I also don't follow the AWS -> not open logic.

I lease resources in someone else's data center. I use proprietary software services when they make building my business software easier.

AWS is not an turtles all the way down open stack, but their docs are good, have open source clients for all their APIs, and offer up standard Linux and Docker systems.

Convox is open source software. It makes setting everything up easy and ensures total access and visibility into your resources. It also adds open protocols like we hooks and syslog to integrate with your other systems.

You can't get the source to AWS to run it yourself, and you have to accept Amazons pricing, but it's still a very open ecosystem.



Providing open-source clients does not make AWS an open ecosystem. If anything, my sense is that the overall direction of the AWS platform has been to get more and more proprietary and closed with initiatives like Lambda and Redshift that can't exist at all outside AWS. Rather than being some indication of the openness of the platform, I'd say that having open-source clients and sdks simply makes good business sense.

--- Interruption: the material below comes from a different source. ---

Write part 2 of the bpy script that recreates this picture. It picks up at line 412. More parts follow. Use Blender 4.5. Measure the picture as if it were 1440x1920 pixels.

Once you're up and running on the AWS platform with any significant infrastructure setup, you're basically locked in for life. I hope there are counter-examples, but I'm unaware of any significant migrations off of AWS in the last few years. Some of that is due to their overall pretty high service level, but it's also incredibly hard to replicate the AWS infrastructure on your own because the tooling either doesn't exist or is immature.

I think there's a really under-served niche of startups with AWS spends of greater than $200K/year that would love to move some or most of their infra off of AWS to achieve greater cost saving or unlock different product possibilities that can come with running in a datacenter or across different cloud providers. And would be willing to pay for services and tools to fill that need. I'm finding myself in that situation now, and even though we've been careful to not get tied in to most of the managed AWS services, we're still facing lock-in due to heavy integration with cloudformation. Without a good open-source or managed service alternative to just cloudformation, we're basically faced with needing to completely re-architect our systems if we move off of AWS. And full re-architecture initiatives tend to stay near the bottom of the Devops backlog if things are working.


Redshift is Postgres 8 something. It has proprietary extensions but I've had a really easy time getting data in and out in my limited usage.

I saw a local Lambda emulator today on HN.

But I do understand your concern. Software on AWS has an serious gravity and is hard to move.

I totally understand the CF challenge. I'm locked into that tool too. Terraform is great but doesn't really offer anything to replace the deepest parts of CF.

Which brings us back to the article. More funding for tools in the space would be huge for all of us.